Can you print the data exactly and leave out each image?

## Start

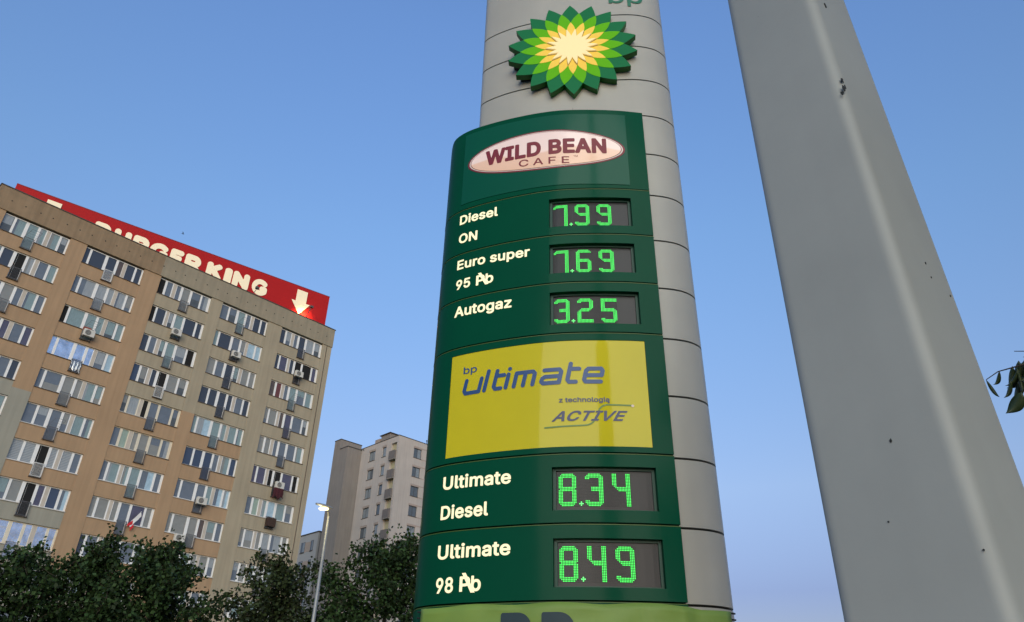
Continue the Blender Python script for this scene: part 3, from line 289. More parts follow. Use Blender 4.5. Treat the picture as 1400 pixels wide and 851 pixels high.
tot = empty('price_totem', (0, 0, 0), 0, 'tall curved green and grey fuel price totem with lit green prices and a sunflower emblem', 'sign')
core = MB()
def ring(mb, surf, off, z0, z1, close=True):
    n = len(surf.P)-1; k = len(mb.v)
    for i in range(n):
        for z in (z0, z1): mb.v.append(surf.at(surf.S[i], z, off))
    for i in range(n):
        j = (i+1) % n; mb.f.append((k+2*i, k+2*j, k+2*j+1, k+2*i+1))
    k2 = len(mb.v)
    for z in (z1, z0):
        for i in range(n): mb.v.append(surf.at(surf.S[i], z, off))
    mb.f.append(tuple(k2+i for i in range(n))); mb.f.append(tuple(k2+n+i for i in reversed(range(n))))
ring(core, BS, -.022, 0, 8.6); core.build('inner_core', M_dark, tot)
ZB = [0.1, .535, .975, 1.417, 1.858, 2.30, 2.75, 3.20, 3.64, 4.085, 4.51, 4.945, 5.39, 5.83, 6.27, 6.71, 7.15, 7.59, 8.62]
for a, b in zip(ZB[:-1], ZB[1:]):
    mb = MB(); n = len(BS.P)-1; zs = (a+.0075, b-.0075)
    ring(mb, BS, 0, *zs); o = mb.build('cladding_ring', M_body, tot, smooth=False)
    for pl in o.data.polygons: pl.use_smooth = len(pl.vertices) == 4
# top cap
mb = MB(); ring(mb, BS, .01, 8.62, 8.66); mb.build('top_cap', M_body, tot)

# green cladding panels (name, z0, z1)
ZG = [.35, 1.30, 2.30, 2.75, 3.20, 4.085, 4.51, 4.945, 5.39]
DISP = {2.30: (1.145, 1.812, 2.377, 2.661), 2.75: (1.14, 1.805, 2.832, 3.11), 4.085: (1.132, 1.783, 4.158, 4.43), 4.51: (1.13, 1.777, 4.596, 4.860), 4.945: (1.13, 1.777, 5.026, 5.300)}
TH = .05
U1 = GS.L
panels = {}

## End

FULL ANSWER
Continue the Blender Python script for this scene: part 3, from line 289. More parts follow. Use Blender 4.5. Treat the picture as 1400 pixels wide and 851 pixels high.
tot = empty('price_totem', (0, 0, 0), 0, 'tall curved green and grey fuel price totem with lit green prices and a sunflower emblem', 'sign')
core = MB()
def ring(mb, surf, off, z0, z1, close=True):
    n = len(surf.P)-1; k = len(mb.v)
    for i in range(n):
        for z in (z0, z1): mb.v.append(surf.at(surf.S[i], z, off))
    for i in range(n):
        j = (i+1) % n; mb.f.append((k+2*i, k+2*j, k+2*j+1, k+2*i+1))
    k2 = len(mb.v)
    for z in (z1, z0):
        for i in range(n): mb.v.append(surf.at(surf.S[i], z, off))
    mb.f.append(tuple(k2+i for i in range(n))); mb.f.append(tuple(k2+n+i for i in reversed(range(n))))
ring(core, BS, -.022, 0, 8.6); core.build('inner_core', M_dark, tot)
ZB = [0.1, .535, .975, 1.417, 1.858, 2.30, 2.75, 3.20, 3.64, 4.085, 4.51, 4.945, 5.39, 5.83, 6.27, 6.71, 7.15, 7.59, 8.62]
for a, b in zip(ZB[:-1], ZB[1:]):
    mb = MB(); n = len(BS.P)-1; zs = (a+.0075, b-.0075)
    ring(mb, BS, 0, *zs); o = mb.build('cladding_ring', M_body, tot, smooth=False)
    for pl in o.data.polygons: pl.use_smooth = len(pl.vertices) == 4
# top cap
mb = MB(); ring(mb, BS, .01, 8.62, 8.66); mb.build('top_cap', M_body, tot)

# green cladding panels (name, z0, z1)
ZG = [.35, 1.30, 2.30, 2.75, 3.20, 4.085, 4.51, 4.945, 5.39]
DISP = {2.30: (1.145, 1.812, 2.377, 2.661), 2.75: (1.14, 1.805, 2.832, 3.11), 4.085: (1.132, 1.783, 4.158, 4.43), 4.51: (1.13, 1.777, 4.596, 4.860), 4.945: (1.13, 1.777, 5.026, 5.300)}
TH = .05
U1 = GS.L
panels = {}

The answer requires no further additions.